• Natural Gas News

    Gas - The Big 3: Secure, Affordable, Sustainable

    old

Summary

One of the things being looked at by the Gas European Research Group (GERG) is how to adapt the gas infrastructure to ensure secure, affordable, sustainable energy.

by: DL

Posted in:

Natural Gas & LNG News, News By Country, United Kingdom, Technology, Top Stories

Gas - The Big 3: Secure, Affordable, Sustainable

Members of the European Gas Research Group ("GERG") share funds on research projects, according to the organization's president, David Salisbury, who spoke to delegates at Gas Week 2013 in Brussels.

"One of the things we're looking at is how we can adapt the gas infrastructure to help with this problem we've been talking about," he explained, "secure, affordable, sustainable energy."

He noted that much of the discussion had been devoted to turning various energy sources into electricity, presuming people could use it. "But, actually the gas network itself deploys gas far more than for just electricity generation; the network supplies about four times as much energy to the UK as the electricity network does," remarked Mr. Salisbury, who said Britain provided a good representation among countries in Europe.

"So, if you want to turn more of that into electricity, then you need an electricity infrastructure that's at least four times the size. The other problem is, gas is used for heat and heat is seasonal–the seasons swing and the difference between peaks and flat is around six times, so you end up with quite a large load factor, which electricity companies don't like much, because it means they have power plants just sitting for quite a lot of the time."

He explained it was necessary to factor in that road transport consumed about as much energy as the gas networks, so if one wanted to switch that, an even bigger grid was necessary–a substantial investment.

"As you grow renewables on the network, you get to the point where, to get the average power that you need, your intermittence goes up," he explained.
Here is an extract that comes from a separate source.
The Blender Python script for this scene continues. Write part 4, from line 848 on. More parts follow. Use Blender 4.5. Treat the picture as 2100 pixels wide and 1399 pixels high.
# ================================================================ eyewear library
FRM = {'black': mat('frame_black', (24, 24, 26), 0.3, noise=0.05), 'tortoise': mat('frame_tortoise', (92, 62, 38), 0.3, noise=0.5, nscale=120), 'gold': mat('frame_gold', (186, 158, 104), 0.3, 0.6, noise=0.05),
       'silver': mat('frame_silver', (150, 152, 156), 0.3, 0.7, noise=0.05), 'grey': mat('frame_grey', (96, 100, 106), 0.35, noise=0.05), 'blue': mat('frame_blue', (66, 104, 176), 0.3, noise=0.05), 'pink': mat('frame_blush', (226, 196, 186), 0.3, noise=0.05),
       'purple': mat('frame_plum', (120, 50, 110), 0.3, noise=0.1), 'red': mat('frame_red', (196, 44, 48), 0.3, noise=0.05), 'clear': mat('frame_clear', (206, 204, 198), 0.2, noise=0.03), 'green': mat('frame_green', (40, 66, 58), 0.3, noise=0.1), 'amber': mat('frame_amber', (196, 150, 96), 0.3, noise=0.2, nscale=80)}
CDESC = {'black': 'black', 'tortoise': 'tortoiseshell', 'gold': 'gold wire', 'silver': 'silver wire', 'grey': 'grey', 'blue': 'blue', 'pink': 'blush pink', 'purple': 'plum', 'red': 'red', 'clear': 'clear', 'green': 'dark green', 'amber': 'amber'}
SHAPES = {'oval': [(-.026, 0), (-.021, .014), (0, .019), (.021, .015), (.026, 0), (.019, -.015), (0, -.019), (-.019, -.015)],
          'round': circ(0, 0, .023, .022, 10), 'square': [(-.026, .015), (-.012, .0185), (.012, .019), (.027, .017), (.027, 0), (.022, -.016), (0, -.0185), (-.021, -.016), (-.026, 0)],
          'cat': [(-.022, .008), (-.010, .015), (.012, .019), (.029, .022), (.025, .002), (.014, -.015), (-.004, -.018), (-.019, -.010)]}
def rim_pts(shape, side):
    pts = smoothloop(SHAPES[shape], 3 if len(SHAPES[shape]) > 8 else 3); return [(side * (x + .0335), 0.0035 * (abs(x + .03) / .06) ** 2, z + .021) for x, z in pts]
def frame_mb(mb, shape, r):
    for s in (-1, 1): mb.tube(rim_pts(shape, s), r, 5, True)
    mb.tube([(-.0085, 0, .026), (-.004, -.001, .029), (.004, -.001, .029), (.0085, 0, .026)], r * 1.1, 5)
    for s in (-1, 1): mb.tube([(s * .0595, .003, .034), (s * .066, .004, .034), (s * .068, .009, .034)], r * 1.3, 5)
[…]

He showed a graph form northeast Germany which showed that it was impossible to even move electricity generated by renewables because the grid was at capacity; the intermittency, he said, meant a lot of stand-by generation was necessary.

Mr. Salisbury commented: "We've heard that storage of electricity is not really something you can do at the moment."

He outlined the various types of storage available: "One of them is actually storage as gas, so one of the things we've been working on is actually a way of taking that electricity that can't be used and turning it into something like hydrogen, putting it into the gas grid and mixing it with natural gas and methane that's in there, transporting it through the gas grid, burning it when you need it.

"So, effectively the gas grid can be part of your solution by becoming the storage medium for electricity that you produce when you produce it at an efficient time."

He admitted there was a whole range of technology issues to be solved, but most other solutions like carbon capture storage (CCS) relied on technologies that didn't exist.

"We've been working on a pathway that can identify the key areas of the gas infrastructure that may have issues with hydrogen, so that we can see what can be done to adapt the network to make sure it's capable of taking hydrogen into it, and we've already identified that 10-15% is reasonably acceptable; go beyond that, you turn the hydrogen back into natural gas, binding CO2 and creating carbon usage."

That, he said, was among the opportunities to bring the gas and electricity grids together, to find the synergies between renewable energies, gas infrastructure and some of the technologies that could be converted from one to the other.

"This enables the formation of a technological roadmap and some research priorities that help us find a pathway through some of the more complex areas of infrastructure development," concluded David Salisbury.